On 16 Mar 2010, at 19:29, Brent Meeker wrote:

On 3/16/2010 6:03 AM, Stathis Papaioannou wrote:

On 16 March 2010 20:29, russell standish <li...@hpcoders.com.au> wrote:

I've been following the thread on Jack's partial brains paper,
although I've been too busy to comment. I did get a moment to read the paper this evening, and I was abruptly stopped by a comment on page 2:

"On the second hypothesis [Sudden Disappearing Qualia], the
replacement of a single neuron could be responsible for the vanishing
of an entire field of conscious experience. This seems antecedently
implausible, if not entirely bizarre."

Why? Why isn't it like the straw that broke the camel's back? When
pulling apart a network, link by link, there will be a link removed
that causes the network to go from being almost fully connected to
being disconnected.
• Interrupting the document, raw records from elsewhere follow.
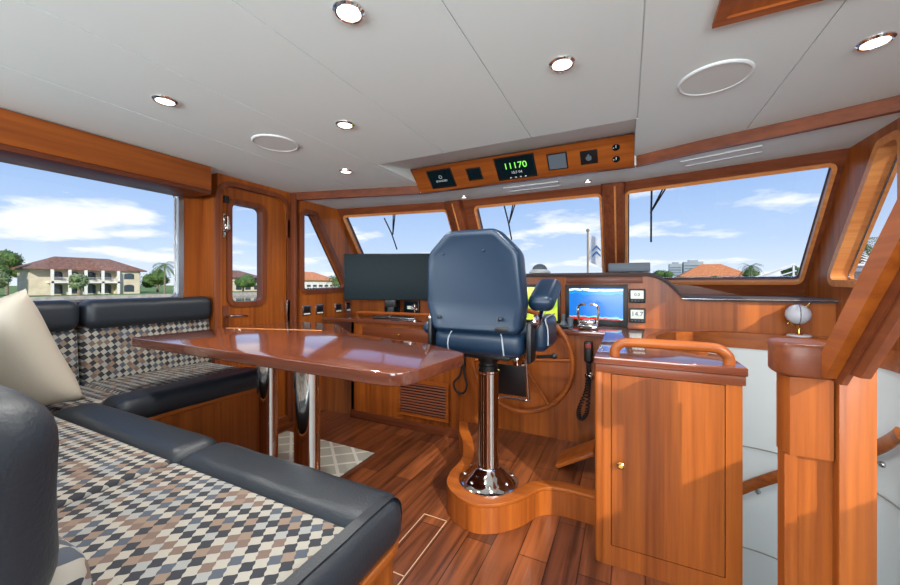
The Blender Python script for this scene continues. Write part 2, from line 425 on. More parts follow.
# ceiling panels with recessed joints
front = [(-2.62, 2.24), (-1.50, 2.54), (-1.50, 1.97), (.045, 1.97), (.045, 2.54), (.37, 2.42), (.75, 2.31), (1.04, 2.21), (1.20, 2.15)]
xs = [-2.9, -2.06, -1.536, -1.0, -.469, .046, .555, 1.2]
def fy(x, side=0):
    if -1.5 < x < .045 or (abs(x+1.5) < 1e-6 and side > 0) or (abs(x-.045) < .004 and side < 0): return 1.97
    P = [(-2.9, 2.16), (-2.62, 2.24), (-1.50, 2.54), (.045, 2.54), (.37, 2.42), (.75, 2.31), (1.04, 2.21), (1.2, 2.15)]
    for (a, ya), (c, yc) in zip(P, P[1:]):
        if a <= x <= c: return ya+(yc-ya)*(x-a)/(c-a)
    return 2.15
b = NB()
g = .002
for x0, x1 in zip(xs, xs[1:]):
    a, c = x0+g, x1-g
    if x0 < -1.5 < x1:   # this board straddles the corner of the recess
        poly = [(a, -2.4), (c, -2.4), (c, 1.97), (-1.50, 1.97), (-1.50, 2.54), (a, fy(a))]
    else:
        cut = [p for p in (-2.62, .37, .75, 1.04) if a < p < c]
        poly = [(a, -2.4), (c, -2.4), (c, fy(c, -1))]+[(p, fy(p)) for p in reversed(cut)]+[(a, fy(a, 1) if x0 != .046 else 2.54)]
    slab(b, poly, [], fXY(H), .02)
box(b, -2.95, 1.25, -2.4, 1.96, H+.005, H+.05)
box(b, -2.95, -1.512, 1.96, 2.6, H+.005, H+.05); box(b, .057, 1.25, 1.96, 2.6, H+.005, H+.05)
box(b, -2.95, 1.25, 1.94, 3.2, H+.16, H+.2)
# rising white lip of the recess and its side cheeks
slab(b, [(-1.50, 0), (.045, 0), (.045, 1), (-1.50, 1)], [], lambda s, t: (s, 1.965+.395*t, H+.085*t), .012)
struct('ceiling', b, 'white', smooth=False)
b = NB()
for x, sg in ((-1.50, -1), (.045, 1)):
    slab(b, [(1.965, H-.001), (2.53, H-.001), (2.535, H-.06), (2.56, H-.06), (2.56, H+.16), (1.965, H+.16)], [], fYZ(x+.003 if sg < 0 else x+.007), -.01)
struct('ceiling.001', b, 'white', smooth=False)
# wood fascia at the forward edge of the ceiling (both wings + instrument panel foot)
b = NB()
FP = [(-2.66, 2.23), (-1.50, 2.54), (.045, 2.54), (.37, 2.42), (.75, 2.31), (1.04, 2.21), (1.2, 2.15)]
for (x0, y0), (x1, y1) in zip(FP, FP[1:]):
    d = (Vector((x1, y1))-Vector((x0, y0))).normalized(); nrm = Vector((-d.y, d.x))*.03
    prism(b, [(x0, y0), (x1, y1), (x1+nrm.x, y1+nrm.y), (x0+nrm.x, y0+nrm.y)], 1.935, 1.999 if not (x0 == -1.5) else 1.965)
struct('trim_1', b, 'dark_x')
# white soffit forward of the fascia
b = NB(); slab(b, [(-2.7, 2.26), (-1.5, 2.565), (.045, 2.565), (.375, 2.445), (.76, 2.335), (1.05, 2.235), (1.25, 2.17), (1.25, 2.84), (-.09, 3.06), (-1.41, 3.06), (-2.7, 2.84)], [], fXY(1.948), .03)
struct('ceiling.002', b, 'white', smooth=False)

# ---- port side wall (three planes) and starboard mirror
def win(idx, outer, hole, f, th, frame_m='dark_z', lip=.018, glass_off=.03, n=None):
    """frame ring proud of the wall + glass pane"""
    root = sthing('window_%d' % idx, (0, 0, 0))
    b = NB(); slab(b, outer, [grow(hole, -.004)], f, th); fr = obj('frame', b, frame_m, root)
    b = NB(); cx = sum(p[0] for p in hole)/len(hole); cy = sum(p[1] for p in hole)/len(hole)
    g0 = lambda s, t: tuple(Vector(f(s, t))+n*glass_off)
    slab(b, [(cx+(p[0]-cx)*1.01, cy+(p[1]-cy)*1.01) for p in hole], [], g0, .004); obj('pane', b, 'glass', root, smooth=False)
    b = NB(); slab(b, grow(hole, -.001), [grow(hole, -.010)], g0, -.006); obj('pane_trim', b, 'steel', root)
    return root
def rect(a, b_, c, d): return [(a, c), (b_, c), (b_, d), (a, d)]
def grow(poly, k):
    m = len(poly); out = []
    for i in range(m):
        a = Vector(poly[i-1]); p = Vector(poly[i]); c = Vector(poly[(i+1) % m])
        d1 = (p-a).normalized(); d2 = (c-p).normalized(); n1 = Vector((d1.y, -d1.x)); n2 = Vector((d2.y, -d2.x))
        q = n1+n2; q /= max(.3, q.dot(n1)); out.append(tuple(p+q*k))
    return out

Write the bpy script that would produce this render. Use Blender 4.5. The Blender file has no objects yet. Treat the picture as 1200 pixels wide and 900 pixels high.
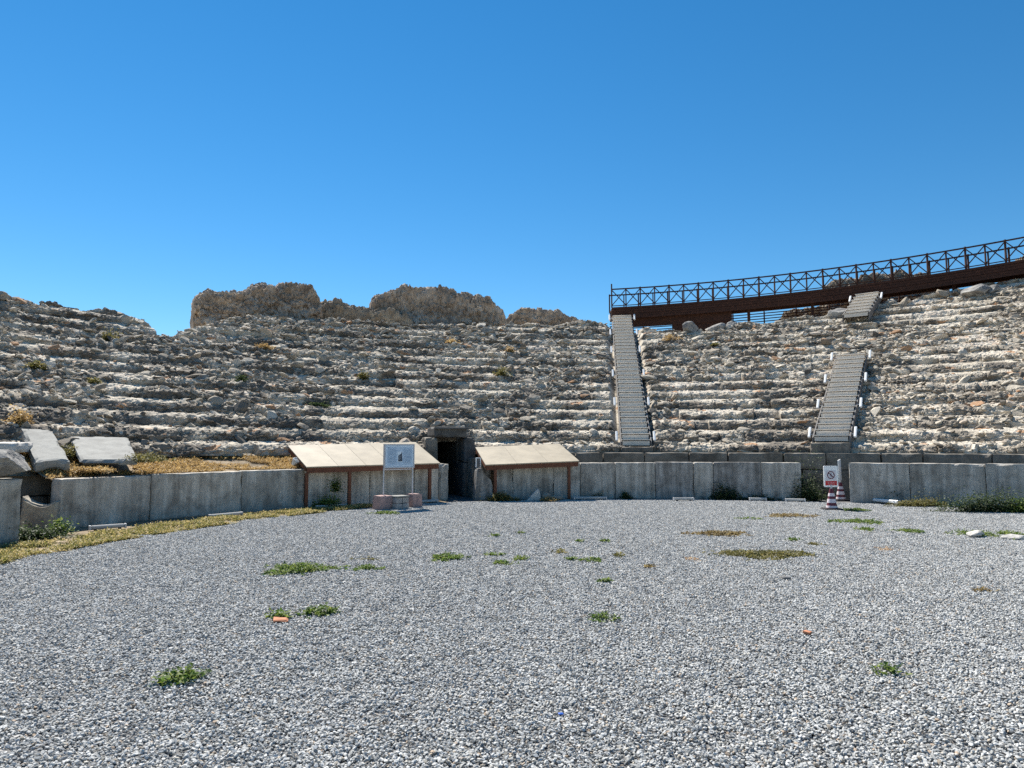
import bpy, bmesh, math, random
import numpy as np
from mathutils import Vector, Matrix, Euler

random.seed(7)
RNG = np.random.default_rng(11)
SC = bpy.context.scene
COL = SC.collection

# ------------------------------------------------------------------ camera maths
EYE, FOC = 1.7, 833.0
PITCH = math.atan(72 / FOC)
CX, CY, R0 = 3.71, 9.08, 14.0            # centre and radius of the orchestra
SUN_AZ, SUN_EL = math.radians(-30), math.radians(51)   # azimuth from +Y, + to the right


def ray(px, py):
    x = (px - 600) / FOC
    y = (450 - py) / FOC
    return np.array([x, math.cos(PITCH) - y * math.sin(PITCH), math.sin(PITCH) + y * math.cos(PITCH)])


def gp(px, py, z=0.0):
    d = ray(px, py)
    t = (z - EYE) / d[2]
    return Vector((d[0] * t, d[1] * t, z))


def at_r(px, py, r):
    """point on the vertical cylinder of radius r round the orchestra's centre"""
    d = ray(px, py)
    a = d[0] ** 2 + d[1] ** 2
    b = -2 * (d[0] * CX + d[1] * CY)
    c = CX ** 2 + CY ** 2 - r * r
    t = (-b + math.sqrt(b * b - 4 * a * c)) / (2 * a)
    return Vector((d[0] * t, d[1] * t, EYE + d[2] * t))


def at_d(px, py, depth):
    d = ray(px, py)
    t = depth / d[1]
    return Vector((d[0] * t, depth, EYE + d[2] * t))


def theta_of(p):
    return math.atan2(p[0] - CX, p[1] - CY)


def pol(t, r, z=0.0):
    return Vector((CX + r * math.sin(t), CY + r * math.cos(t), z))


# ------------------------------------------------------------------ noise (numpy)
def _h(ix, iy, iz, s):
    h = (ix.astype(np.uint32) * np.uint32(374761393)) ^ (iy.astype(np.uint32) * np.uint32(668265263)) ^ \
        (iz.astype(np.uint32) * np.uint32(2147483647)) ^ np.uint32((s * 1274126177) & 0xffffffff)
    h = (h ^ (h >> np.uint32(13))) * np.uint32(1274126177)
    h = (h ^ (h >> np.uint32(16))) * np.uint32(2246822519)
    h = h ^ (h >> np.uint32(15))
    return h


def _hf(ix, iy, iz, s):
    return (_h(ix, iy, iz, s) & np.uint32(0xffffff)).astype(np.float32) / np.float32(0xffffff)


def vnoise(P, scale=1.0, seed=0):
    Q = np.asarray(P, np.float32) / np.asarray(scale, np.float32)
    I = np.floor(Q).astype(np.int64)
    F = Q - I
    F = F * F * (3 - 2 * F)
    out = 0
    for dx in (0, 1):
        wx = F[..., 0] if dx else 1 - F[..., 0]
        for dy in (0, 1):
            wy = F[..., 1] if dy else 1 - F[..., 1]
            for dz in (0, 1):
                wz = F[..., 2] if dz else 1 - F[..., 2]
                out = out + wx * wy * wz * _hf(I[..., 0] + dx, I[..., 1] + dy, I[..., 2] + dz, seed)
    return out


def fbm(P, scale=1.0, seed=0, octv=4):
    s, a, tot = 0, 1.0, 0.0
    sc = np.asarray(scale, np.float32)
    for o in range(octv):
        s = s + a * vnoise(P, sc, seed + o * 17)
        tot += a
        a *= 0.5
        sc = sc / 2.03
    return s / tot


def worley(P, scale, seed=0):
    """nearest cell: (distance, offset from the cell point in cell units, three random numbers of the cell)"""
    Q = np.asarray(P, np.float32) / np.asarray(scale, np.float32)
    I = np.floor(Q).astype(np.int64)
    best = np.full(Q.shape[:-1], 9e9, np.float32)
    off = np.zeros(Q.shape, np.float32)
    cid = np.zeros(Q.shape, np.int64)
    for dx in (-1, 0, 1):
        for dy in (-1, 0, 1):
            for dz in (-1, 0, 1):
                c0, c1, c2 = I[..., 0] + dx, I[..., 1] + dy, I[..., 2] + dz
                o = np.stack([Q[..., 0] - c0 - _hf(c0, c1, c2, seed + 1), Q[..., 1] - c1 - _hf(c0, c1, c2, seed + 2),
                              Q[..., 2] - c2 - _hf(c0, c1, c2, seed + 3)], -1)
                d = (o * o).sum(-1)
                m = d < best
                best = np.where(m, d, best)
                off = np.where(m[..., None], o, off)
                cid = np.where(m[..., None], np.stack([c0, c1, c2], -1), cid)
    rnd = [_hf(cid[..., 0], cid[..., 1], cid[..., 2], seed + k) for k in (11, 12, 13, 14)]
    return np.sqrt(best), off, rnd


def sstep(a, b, x):
    t = np.clip((x - a) / (b - a), 0, 1)
    return t * t * (3 - 2 * t)


# ------------------------------------------------------------------ object helpers
def link(o, parent=None):
    COL.objects.link(o)
    if parent is not None:
        o.parent = parent
    return o


def tag(o, label=None, cat=None, group=None, kind=None):
    if label: o['label'] = label
    if cat: o['category'] = cat
    if group: o['group'] = group
    if kind: o['kind'] = kind
    return o


def thing(name, label, cat, loc=(0, 0, 0), rz=0.0, group=None):
    o = bpy.data.objects.new(name, None)
    o.empty_display_size = 0.2
    o.location = loc
    o.rotation_euler = (0, 0, rz)
    link(o)
    return tag(o, label, cat, group)


def mesh_np(name, V, F, mat, parent=None, tint=None, smooth=False, loc=None):
    V = np.ascontiguousarray(V, np.float32).reshape(-1, 3)
    F = np.ascontiguousarray(F, np.int32)
    k = F.shape[1]
    me = bpy.data.meshes.new(name)
    me.vertices.add(len(V))
    me.vertices.foreach_set('co', V.ravel())
    me.loops.add(F.size)
    me.loops.foreach_set('vertex_index', F.ravel())
    me.polygons.add(len(F))
    me.polygons.foreach_set('loop_start', np.arange(0, F.size, k, dtype=np.int32))
    if tint is not None:
        a = me.attributes.new('tint', 'FLOAT', 'POINT')
        a.data.foreach_set('value', np.ascontiguousarray(tint, np.float32).ravel())
    me.update(calc_edges=True)
    me.validate()
    me.polygons.foreach_set('use_smooth', np.full(len(me.polygons), smooth))
    me.materials.append(mat)
    o = bpy.data.objects.new(name, me)
    if loc is not None:
        o.location = loc
    return link(o, parent)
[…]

It need not be the same link each time, it will
depend on the order in which the links are removed.

I made a similar criticism against David Parfitt's Napoleon thought
experiment a couple of years ago on this list - I understand that
fading qualia is a popular intuition, but it just seems wrong to
me. Can anyone give me a convincing reason why the suddenly
disappearing qualia notion is absurd?

Fading qualia would result in a partial zombie, and that concept is
self-contradictory. It means I could be a partial zombie now,
completely blind since waking up this morning, but behaving normally
and unaware that anything unusual had happened. The implications of
this is that zombie vision is just as good as normal vision in every
objective and subjective way, so we may as well say that it is the
same as normal vision. In other words, the qualia can't fade and leave
the behaviour of the brain unchanged.


I think this is a dubious argument based on our lack of understanding of qualia. Presumably one has many thoughts that do not result in any overt action. So if I lost a few neurons (which I do continuously) it might mean that there are some thoughts I don't have or some associations I don't make, so eventually I may "fade" to the level of consciousness of my dog. Is my dog a "partial zombie"?

A priori the dog is not a zombie at all. It may be like us after taking some strong psych-active substance, disabling it intellectually. If enough neurons are disabled, it may lose Löbianity, but not yet necessarliy consciousness. If even more neurons are disabled, it will lose the ability to manifest his consciousness relatively to you, and it will be senseless to attribute him consciousness, but from its own perspective it will be "another dog" or "another universal machine" in Platonia.



I think the question of whether there could be a philosophical zombie is ill posed because we don't know what is responsible for qualia. I speculate that they are tags of importance or value that get attached to perceptions so that they are stored in short term memory. Then, because evolution cannot redesign things, the same tags are used for internal thoughts that seem important enough to put in memory. If this is the case then it might be possible to design a robot which used a different method of evaluating experience for storage and it would not have qualia like humans - but would it have some other kind of qualia? Since we don't know what qualia are in a third person sense there seems to be no way to answer that.


If the robot can reason logically and believes in the induction axioms, it will be Löbian, and the 8 arithmetical hypostases will necessarily apply. In that case, if you find Theaetetus' theory of knowledge plausible, then it is plausible that it has a personhood, and its qualia are described by S4Grz1, X1* and Z1*, whatever the means of storage are used.